Auch Mulfingen hat viele gute Windflächen. Dort ist es aber das gleiche. Tieffluggebiet, Jet-Übungsstrecke: "Fast alle guten Standorte fallen raus", sagt Eißen. Bürgermeister Robert Böhnel relativiert: "Der Flugplatz in Niederstetten ist dafür nicht alleine verantwortlich." Die Bundeswehr sei nur eine "Restriktion", der Naturschutz eine andere. "Die Verbände laufen gerade Sturm", sagt Sebastian Damm, Geschäftsführer von HOT. Brigitte Vogel aus Eberstal, Hohenloher Sprecherin des Landesnaturschutzverbands, hat nichts gegen Windräder − solange Vögel oder Fledermäuse nicht leiden. "Bis jetzt gibt es keinerlei Daten, welche Arten in kritischen Höhen gefährdet wären." Im Harz seien tote Rotmilane auffallend häufig unter Windkraftanlagen gefunden worden. "Auch bei uns ist diese Vogelart sehr verbreitet."
Die diskutierten Abstandsregeln zur Wohnbebauung sind im dicht besiedelten Hohenlohekreis ein weiteres Ausschlusskriterium. "Wir sind für 1000 Meter", sagt Damm. Die Befürworter halten 600 Meter für ausreichend, die Gegner pochen auf 1500 Meter. Gerade stünden 700 Meter im Raum. So oder so: Viele Standorte wären tabu, weil oft ein Weiler an den nächsten grenzt und weite Ackerflächen selten sind.
Zeitdruck
"Mit der Energiewende ging alles viel zu schnell", erklärt der HOT-Geschäftsführer. "Es wurde nicht bedacht, wie das unten umgesetzt wird." Es ist ein Spiel gegen die Zeit, viele Gemeinden stehen unter Druck. Ab 1. September können überall im Land Windräder gebaut werden, wenn die Standorte gesetzliche Regeln erfüllen. Es könnte also zu einem Wildwuchs kommen: die befürchtete Verspargelung der Landschaft. Das will HOT für den Großraum Hohenlohe vermeiden. Doch der Verbund hat nicht das Sagen, er kann nur beraten. Ab Herbst sind die Kommunen Herr des Verfahrens, der Regionalverband wird entmachtet. Allerdings müssen die Städte und Gemeinden selbst tätig werden, um künftig überhaupt Einfluss zu haben. Sie müssen akribisch prüfen, wo Windkraft möglich und erwünscht ist. Sie müssen Vorranggebiete ausweisen und dazu ihre Flächennutzungspläne ändern, die meist gar keine zulässigen Gebiete für Windenergie enthalten, weil das bisher Sache der Regionalverbände ist. Ohne diese Anpassung wäre die gesamte Gemeindefläche ab Herbst "frei" für die Windkraft − und Genehmigungsbehörde das Landratsamt.
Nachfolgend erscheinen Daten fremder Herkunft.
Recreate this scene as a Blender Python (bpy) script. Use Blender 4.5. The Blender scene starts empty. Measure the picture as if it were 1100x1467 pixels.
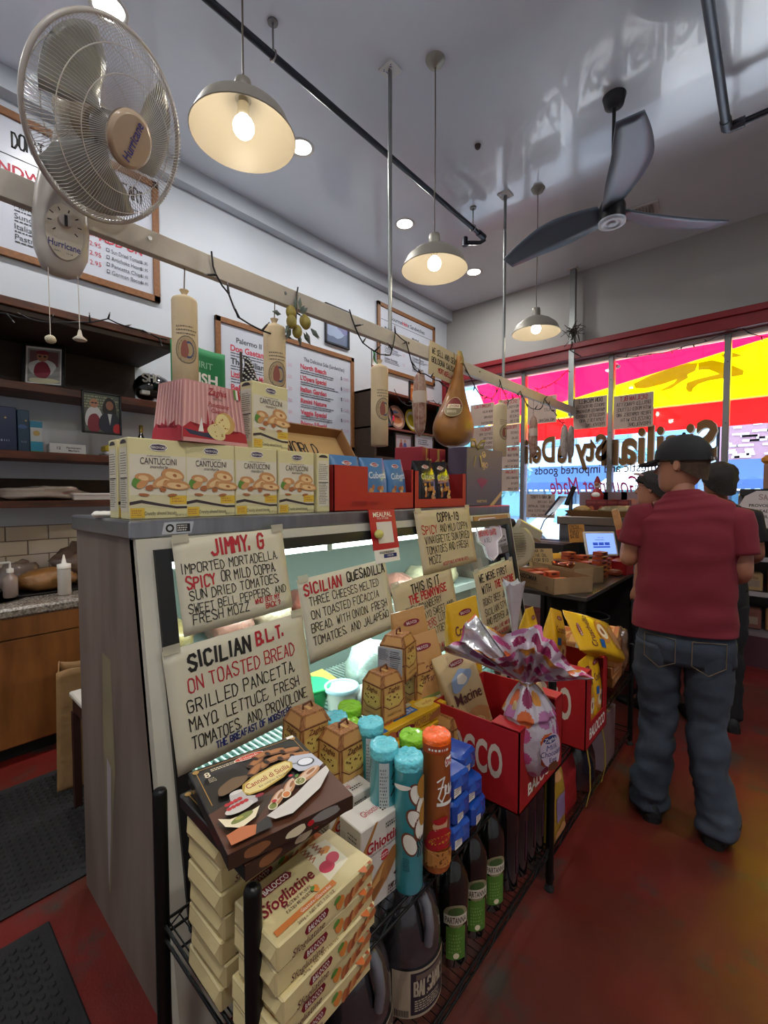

Grundstückseigentümer, Projektentwickler und Investoren haben ein Interesse, die Flächen zu vergolden. Sie wollen, dass ihr Standort zum Zug kommt, und können Druck ausüben. Im Zweifel ist ihnen egal, ob Windräder solo in der Landschaft stehen. Was zählt, ist der Profit. Kommunen sehen das anders. Die meisten sind für einen Flächenverbund mit mehreren Windrädern. Sie wollen, dass die Wertschöpfung im Ort bleibt und Bürger ihre eigenen Windparks managen. So wie in Goggenbach, wo die Planung am weitesten ist und mit dem Bau im Sommer 2013 begonnen werden könnte.